Exercise
Starting at the first line of the listing below, repeat each line up to and including the one containing "R = math.radians". Leave out pictures.
────────────────────
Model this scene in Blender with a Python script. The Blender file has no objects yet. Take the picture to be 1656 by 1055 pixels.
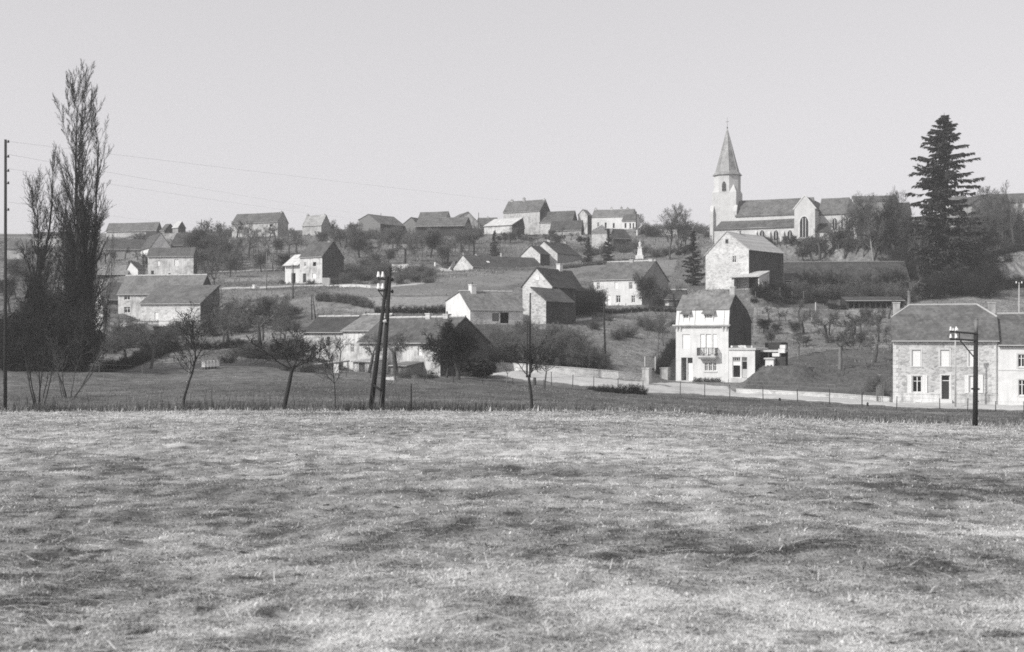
import bpy, math, random
import numpy as np
from mathutils import Vector, Matrix

scene = bpy.context.scene
COL = scene.collection
R = math.radians

# ------------------------------------------------------------------ camera
F, CX, HY = 2000.0, 828.0, 545.0          # focal length, optical centre and eye level in pixels of the 1656 wide photograph
cam_d = bpy.data.cameras.new("camera")
cam = bpy.data.objects.new("camera", cam_d)
COL.objects.link(cam)
cam.location = (0, 0, 0)
cam.rotation_euler = (R(90), 0, 0)
cam_d.sensor_width = 36.0
cam_d.lens = 36.0 * F / 1656.0
cam_d.shift_y = (HY - 527.5) / 1656.0
cam_d.dof.use_dof = True
cam_d.dof.focus_distance = 150.0
cam_d.dof.aperture_fstop = 3.2
cam_d.clip_start = 0.3
cam_d.clip_end = 20000
scene.camera = cam

# ------------------------------------------------------------------ sky, sun, exposure
SUN_EL, SUN_AZ = 36.0, 57.0               # the sun stands behind the camera, 57 degrees round to its left
to_sun = Vector((-math.sin(R(SUN_AZ)) * math.cos(R(SUN_EL)), -math.cos(R(SUN_AZ)) * math.cos(R(SUN_EL)), math.sin(R(SUN_EL))))
world = bpy.data.worlds.new("World")
scene.world = world
world.use_nodes = True
wt = world.node_tree
wt.nodes.clear()
wo = wt.nodes.new("ShaderNodeOutputWorld")
wb = wt.nodes.new("ShaderNodeBackground")
ws = wt.nodes.new("ShaderNodeTexSky")
ws.sky_type = 'NISHITA'
ws.sun_disc = False
ws.sun_elevation = R(SUN_EL)
ws.sun_rotation = math.atan2(to_sun.x, to_sun.y)
ws.dust_density = 2.5
ws.air_density = 1.0
wbw = wt.nodes.new("ShaderNodeRGBToBW")
wtint = wt.nodes.new("ShaderNodeMix"); wtint.data_type = 'RGBA'; wtint.blend_type = 'MULTIPLY'
wtint.inputs[0].default_value = 1.0
wtint.inputs[7].default_value = (1.0, 0.982, 1.012, 1)
wpow = wt.nodes.new("ShaderNodeMath"); wpow.operation = 'POWER'
wpow.inputs[1].default_value = 0.4
wmul = wt.nodes.new("ShaderNodeMath"); wmul.operation = 'MULTIPLY'
wmul.inputs[1].default_value = 4.62
wt.links.new(ws.outputs[0], wbw.inputs[0])
wt.links.new(wbw.outputs[0], wpow.inputs[0])
wt.links.new(wpow.outputs[0], wmul.inputs[0])
wt.links.new(wmul.outputs[0], wtint.inputs[6])
wt.links.new(wtint.outputs[2], wb.inputs[0])
wb.inputs[1].default_value = 0.10
wt.links.new(wb.outputs[0], wo.inputs[0])

sun_d = bpy.data.lights.new("sun", 'SUN')
sun_d.energy = 4.2
sun_d.angle = R(0.5)
sun_d.color = (1.0, 0.99, 0.975)
sun = bpy.data.objects.new("sun", sun_d)
COL.objects.link(sun)
sun.rotation_euler = to_sun.to_track_quat('Z', 'Y').to_euler()

scene.view_settings.view_transform = 'Standard'
scene.view_settings.look = 'None'
scene.view_settings.gamma = 1
scene.view_settings.exposure = 0.0
scene.view_settings.use_curve_mapping = False
scene.cycles.use_denoising = False
scene.cycles.filter_width = 1.75
scene.cycles.max_bounces = 5
scene.cycles.diffuse_bounces = 3
scene.cycles.volume_bounces = 1
scene.cycles.transparent_max_bounces = 8

# ------------------------------------------------------------------ helpers: meshes and tags
def tag(o, label=None, cat=None, group=None, kind=None):
    if label: o["label"] = label
    if cat: o["category"] = cat
    if group: o["group"] = group
    if kind: o["kind"] = kind
    return o

def empty(name, loc, rz=0.0, label=None, cat=None, group=None):
    o = bpy.data.objects.new(name, None)
    o.empty_display_size = 0.5
    o.location = loc
    o.rotation_euler = (0, 0, rz)
    COL.objects.link(o)
    return tag(o, label, cat, group)

def link_mesh(name, me, parent=None, loc=None, rz=None):
    o = bpy.data.objects.new(name, me)
    COL.objects.link(o)
    if parent is not None: o.parent = parent
    if loc is not None: o.location = loc
    if rz is not None: o.rotation_euler = (0, 0, rz)
    return o

class MB:
    def __init__(s): s.v = []; s.f = []; s.m = []
    def poly(s, pts, m=0):
        i = len(s.v); s.v += [tuple(p) for p in pts]; s.f.append(tuple(range(i, i + len(pts)))); s.m.append(m)
    def hexa(s, p, m=0, skip=()):
        # p: 8 points, bottom ring 0-3 then top ring 4-7
        i = len(s.v); s.v += [tuple(q) for q in p]
        for k, fc in enumerate(((3, 2, 1, 0), (4, 5, 6, 7), (0, 1, 5, 4), (1, 2, 6, 5), (2, 3, 7, 6), (3, 0, 4, 7))):
            if k in skip: continue
            s.f.append(tuple(i + j for j in fc)); s.m.append(m)
    def box(s, x0, x1, y0, y1, z0, z1, m=0):
        s.hexa([(x0, y0, z0), (x1, y0, z0), (x1, y1, z0), (x0, y1, z0), (x0, y0, z1), (x1, y0, z1), (x1, y1, z1), (x0, y1, z1)], m)
    def tube(s, a, b, ra, rb, n=6, m=0, caps=True):
        a, b = Vector(a), Vector(b); d = (b - a).normalized()
        u = d.orthogonal().normalized(); w = d.cross(u)
        i = len(s.v)
        for c, r in ((a, ra), (b, rb)):
            for k in range(n):
                t = 2 * math.pi * k / n
                s.v.append(tuple(c + u * (r * math.cos(t)) + w * (r * math.sin(t))))
        for k in range(n):
            s.f.append((i + k, i + (k + 1) % n, i + n + (k + 1) % n, i + n + k)); s.m.append(m)
        if caps:
            s.f.append(tuple(i + k for k in reversed(range(n)))); s.m.append(m)
            s.f.append(tuple(i + n + k for k in range(n))); s.m.append(m)
    def mesh(s, name, mats, smooth=False):
        me = bpy.data.meshes.new(name)
        me.from_pydata(s.v, [], s.f)
        for mt in (mats if isinstance(mats, (list, tuple)) else [mats]): me.materials.append(mt)
        me.polygons.foreach_set("material_index", s.m)
        if smooth: me.polygons.foreach_set("use_smooth", [True] * len(s.f))
        me.update()
        return me
    def build(s, name, mats, parent=None, smooth=False):
        return link_mesh(name, s.mesh(name, mats, smooth), parent)

def np_mesh(name, verts, faces, mat, smooth=False, tone=None):
    """verts (n,3), faces (m,k) with k = 3 or 4"""
    me = bpy.data.meshes.new(name)
    n, (m, k) = len(verts), faces.shape
    me.vertices.add(n); me.loops.add(m * k); me.polygons.add(m)
    me.vertices.foreach_set("co", np.asarray(verts, np.float32).ravel())
    me.loops.foreach_set("vertex_index", np.asarray(faces, np.int32).ravel())
    me.polygons.foreach_set("loop_start", np.arange(0, m * k, k, dtype=np.int32))
    me.polygons.foreach_set("loop_total", np.full(m, k, np.int32))
    if smooth: me.polygons.foreach_set("use_smooth", np.ones(m, bool))
    if tone is not None:
        a = me.attributes.new("tone", 'FLOAT', 'POINT')
        a.data.foreach_set("value", np.asarray(tone, np.float32))
    me.materials.append(mat)
    me.update(calc_edges=True)
    return me

# ------------------------------------------------------------------ helpers: value noise in numpy
def _hash(ix, iy, s):
    h = (ix.astype(np.int64) * 374761393 + iy.astype(np.int64) * 668265263 + s * 974634777) & 0x7fffffff
    h = ((h ^ (h >> 13)) * 1274126177) & 0x7fffffff
    return ((h ^ (h >> 16)) & 0xffff) / 65535.0

def vnoise(x, y, s=0):
    ix, iy = np.floor(x), np.floor(y)
    fx, fy = x - ix, y - iy
    fx = fx * fx * (3 - 2 * fx); fy = fy * fy * (3 - 2 * fy)
    a = _hash(ix, iy, s); b = _hash(ix + 1, iy, s); c = _hash(ix, iy + 1, s); d = _hash(ix + 1, iy + 1, s)
    return (a * (1 - fx) + b * fx) * (1 - fy) + (c * (1 - fx) + d * fx) * fy

def fbm(x, y, s=0, o=4):
    t = 0; a = 0.5; n = 0
    for k in range(o):
        t = t + a * vnoise(x, y, s + k); n += a
        x = x * 2.03 + 17.3; y = y * 2.03 + 9.1; a *= 0.5
    return t / n

# ------------------------------------------------------------------ materials (all greys: the photograph is black and white)
def new_mat(name):
    m = bpy.data.materials.new(name); m.use_nodes = True
    nt = m.node_tree; b = nt.nodes["Principled BSDF"]
    b.inputs["Roughness"].default_value = 0.9
    b.inputs["Specular IOR Level"].default_value = 0.15
    return m, nt, b

def nd(nt, t, **kw):
    n = nt.nodes.new(t)
    for k, v in kw.items():
        if isinstance(k, str) and hasattr(n, k): setattr(n, k, v)
    return n

def ramp(nt, src, stops):
    r = nt.nodes.new("ShaderNodeValToRGB")
    el = r.color_ramp.elements
    while len(el) < len(stops): el.new(0.5)
    for e, (p, v) in zip(el, stops): e.position = p; e.color = (v, v, v * 1.0, 1)
    nt.links.new(src, r.inputs[0])
    return r.outputs[0]

def math_n(nt, op, a, b=None):
    n = nt.nodes.new("ShaderNodeMath"); n.operation = op
    for i, q in enumerate((a, b)):
        if q is None: continue
        if isinstance(q, (int, float)): n.inputs[i].default_value = q
        else: nt.links.new(q, n.inputs[i])
    return n.outputs[0]

def noise_n(nt, scale, detail=4, rough=0.55, vec=None, dist=0.0):
    n = nt.nodes.new("ShaderNodeTexNoise")
    n.inputs["Scale"].default_value = scale; n.inputs["Detail"].default_value = detail
    n.inputs["Roughness"].default_value = rough; n.inputs["Distortion"].default_value = dist
    if vec is not None: nt.links.new(vec, n.inputs["Vector"])
    return n.outputs["Fac"]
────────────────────
Result of the exercise
Model this scene in Blender with a Python script. The Blender file has no objects yet. Take the picture to be 1656 by 1055 pixels.
import bpy, math, random
import numpy as np
from mathutils import Vector, Matrix

scene = bpy.context.scene
COL = scene.collection
R = math.radians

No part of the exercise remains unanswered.